Zwei Vorbilder, die eine Botschaft vermitteln

Der Ungehorsam und die Untreue des Volkes veranlasst den Propheten, das Beispiel Jakobs wiederholt aufzunehmen. Da in diesem Abschnitt Ephraim der Adressant ist, wendet der Prophet es auf Israel an, statt auf Juda, an das er sich in den Versen 4-7 unseres Kapitels vordergründig gerichtet hatte. Er erinnert sie dabei an die Flucht Jakobs und dessen Dienst. Daran anknüpfend greift er zu einem weiteren Sinnbild: Israel. Darin enthalten liegt ebenfalls eine wichtige Botschaft, die dieselbe „Stoßrichtung“ aufweist, wie die Geschichte mit Jakob vermittelt.

Jakob und Israel

Jakob war nach Syrien geflüchtet, weil er seinen Bruder Esau betrogen hatte. Dort lernte er das schwere Joch der Knechtschaft kennen, um Rahel zu erwerben: Er „diente“ und „hütete“ um eine Frau“ (Hos 12,13). Der Glaube Jakobs wurde allerdings über Jahre hinweg nicht erschüttert. Gott befreite ihn durch Gnade aus der Hand Labans. Er bekam Rahel zur Frau und wurde gesegnet.

Dasselbe erfuhr auch Israel. Durch einen Propheten (Mose) befreite der HERR sie aus der Knechtschaft Ägyptens und durch einen Propheten (Mose) wurden sie in der Wüste gehütet (vgl. Hos 12,14).

Dieselbe Gnade erwies Gott auch Ephraim im Verlauf seiner Geschichte. Gott sandte ihm seine Propheten, um sie von ihrer Sünde zu befreien und sie zu segnen. Doch wie reagierte das Volk? Was war die Antwort auf das Erbarmen Gottes? „Ephraim entzürnte ihn bitterlich“ (Hos 12,15a).

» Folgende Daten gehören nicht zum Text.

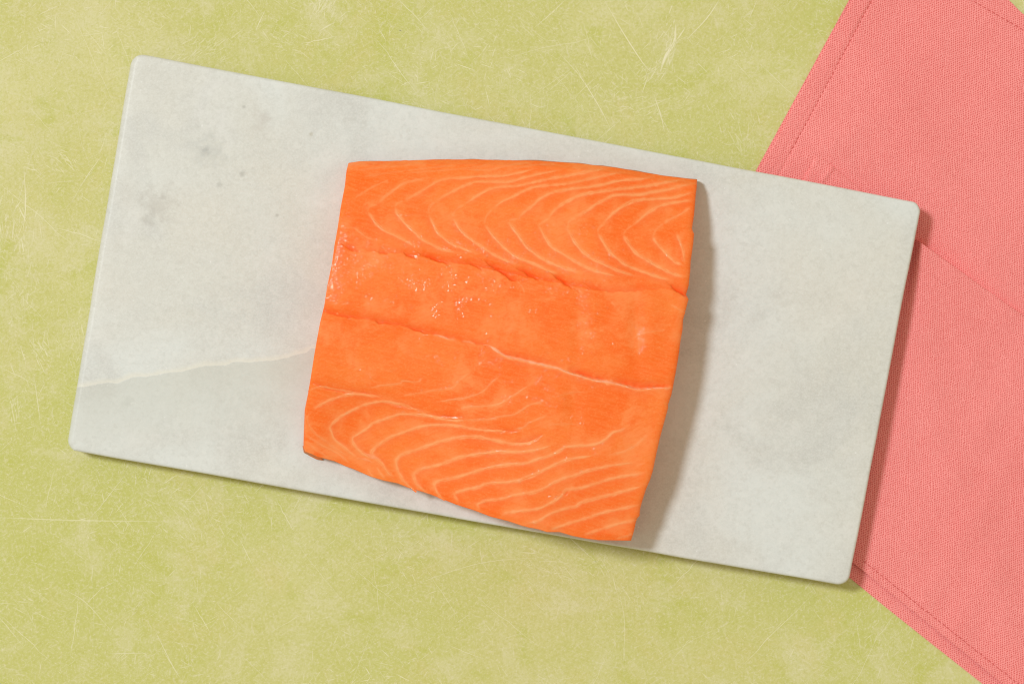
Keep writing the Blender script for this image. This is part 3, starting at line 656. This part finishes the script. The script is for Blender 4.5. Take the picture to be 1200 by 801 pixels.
def upper_h(x, y, de):
    so = slab_in(x, y)
    z = 1.95 + sm(0, 40, so) * (.12 * pn(x, y, 60, 5) + .40 * pn(x, y, 170, 6))
    z += .55 * np.exp(-(line_d(x, y, (925, 205), (1100, 95)) / 16) ** 2) * sm(0, 30, so) * np.exp(-((x - 960) / 60) ** 2)
    z += .8 * np.exp(-(line_d(x, y, (1010, 40), (1120, 250)) / 26) ** 2) * sm(0, 60, so) + .6 * np.exp(-(line_d(x, y, (955, 150), (1010, 215)) / 12) ** 2) * sm(0, 20, so) * sm(60, 20, np.hypot(x - 975, y - 180))
    z -= .3 * np.exp(-(line_d(x, y, ST_UP[1], ST_UP[3]) / 1.7) ** 2) + .3 * np.exp(-(line_d(x, y, ST_TR[1], ST_TR[2]) / 1.7) ** 2)
    z += .18 * sm(2, -2, de - 21)
    return np.where(so < 4, np.minimum(z, (slab_lift(x) * 1000 - .12) + 1.2 * np.maximum(so, 0)), z) * mm
def under_h(x, y, de):
    so = slab_in(x, y)
    return (np.minimum(.95, slab_lift(x) * 1000 * .4) + 0 * x) * mm
sheet('under_layer', [[(1006, -20), (1290, 160)], [(1290, 160), (1290, 912)], [(742, 463), (994, 675), (1158, 806), (1290, 912)], [(1006, -20), (888, 196), (742, 463)]], 60, 80, under_h, .8 * mm, (0, 0, 1, 1))
_, UP = sheet('upper_panel', [[(1016, -32), (1160, -9), (1205, 21), (1290, 77)], [(1290, 77), (1290, 460)], [(800, 350), (860, 310), (1075, 320), (1290, 460)], [(1016, -32), (999, 0), (945, 95), (894, 192), (800, 350)]], 440, 420, upper_h, 1.0 * mm, (0, 0, 0, 1))
_, LOW = sheet('lower_panel', [[(957, 181), (966, 187), (977, 195), (990, 206), (1008, 221), (1040, 252), (1075, 281), (1140, 328), (1203, 372), (1290, 432)], [(1290, 432), (1290, 894)], [(790, 492), (1006, 664), (1172, 798), (1290, 894)], [(957, 181), (790, 492)]], 460, 420, lower_h, 1.1 * mm, (1, 0, 1, 1), (9, 0, 0, 9), 4.0)
def stitching(pts, surf, label):
    x, y, z = [a[::2, ::2].ravel() for a in surf]
    kd = KDTree(len(x))
    for i in range(len(x)): kd.insert((x[i], y[i], 0), i)
    kd.balance(); p = resample(spline(pts, 8), 4000); L = np.hypot(*np.diff(p, axis=0).T).sum(); pitch = 6.2; V, F = [], []
    for k in range(int(L / pitch)):
        s0 = k * pitch + rng.normal(0, .25); s1 = s0 + 3.9 + rng.normal(0, .3); n = 5; b = len(V)
        off = rng.normal(0, .2)
        for i in range(n):
            t_ = i / (n - 1); j = min(3998, max(0, int((s0 + (s1 - s0) * t_) / L * 3999))); c_ = p[j]; d = p[j + 1] - p[j]; d = d / np.linalg.norm(d); nr = np.array([-d[1], d[0]])
            zz = z[kd.find((c_[0], c_[1], 0))[1]] + (.00022 * math.sin(math.pi * t_) - .00006)
            for a in range(6):
                an = a * math.pi / 3; q = c_ + nr * (.42 * math.cos(an) + off)
                V.append((q[0], q[1], zz + .00016 * math.sin(an)))
        for i in range(n - 1):
            for a in range(6): F.append((b + i * 6 + a, b + i * 6 + (a + 1) % 6, b + (i + 1) * 6 + (a + 1) % 6, b + (i + 1) * 6 + a))
    V = np.array(V); V = P(V[:, 0], V[:, 1], V[:, 2]) - NO_
    o = link('hem_stitching', mesh('hem_stitching', V, np.array(F), True), nap, M_THREAD); o['label'] = label
stitching(ST_LOW, LOW, 'stitched hem along the lower edge of the napkin')
stitching(ST_UP, UP, 'stitched hem along the upper left edge of the napkin')
stitching(ST_TR, UP, 'stitched hem at the top right of the napkin')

Wie oben bereits erwähnt, wurde die Botschaft der Propheten und die darin offenbarte Gnade Gottes abgewiesen, durch die Er sein Volk zurückzugewinnen suchte. Daher endet der Abschnitt mit dem Beschluss des Gerichts: „Und sein Herr wird seine Blutschuld auf ihm lassen und ihm seine Schmähungen vergelten“ (Hos 12,15b).

Henry Allen Ironside merkt an: „Ein von Gott gesandter Dienst, der beachtet und befolgt wird, führt zu Wachstum und Segen. Wenn aber das Zeugnis des Geistes Gottes zurückgewiesen wird, vergrößert sich die Schuld dessen, der sich dagegen verhärtet, und macht dessen Zustand nur noch schlimmer. Es ist ein Grundsatz: Wenn man das Licht zurückweist, wird die Finsternis um so größer. Daher ist ein zartes Gewissen so unentbehrlich, ein Gewissen, das schnell auf jedes einzelne Wort Gottes reagiert“.2

Fazit

Israel hatte Gottes Gnade in der Vergangenheit erfahren (Hos 12,10a). Auch in der Gegenwart bot Gott ihnen Gnade an (Hos 12,11.14). Doch es lehnte sie ab, sodass nur Gericht für sie übrigblieb (Hos 12,15). Die Untreue des Volkes wird Gott jedoch nicht davon abhalten, ihnen künftig wieder Gnade anzubieten, sodass jedes bußfertige Herz aus Israel Rettung erfahren wird (Hos 12,10b).  

Fußnoten

  • 1 Gilgal war mittlerweile eine Art Zentrum des Götzendienstes geworden (Hos 4,15; 9,15).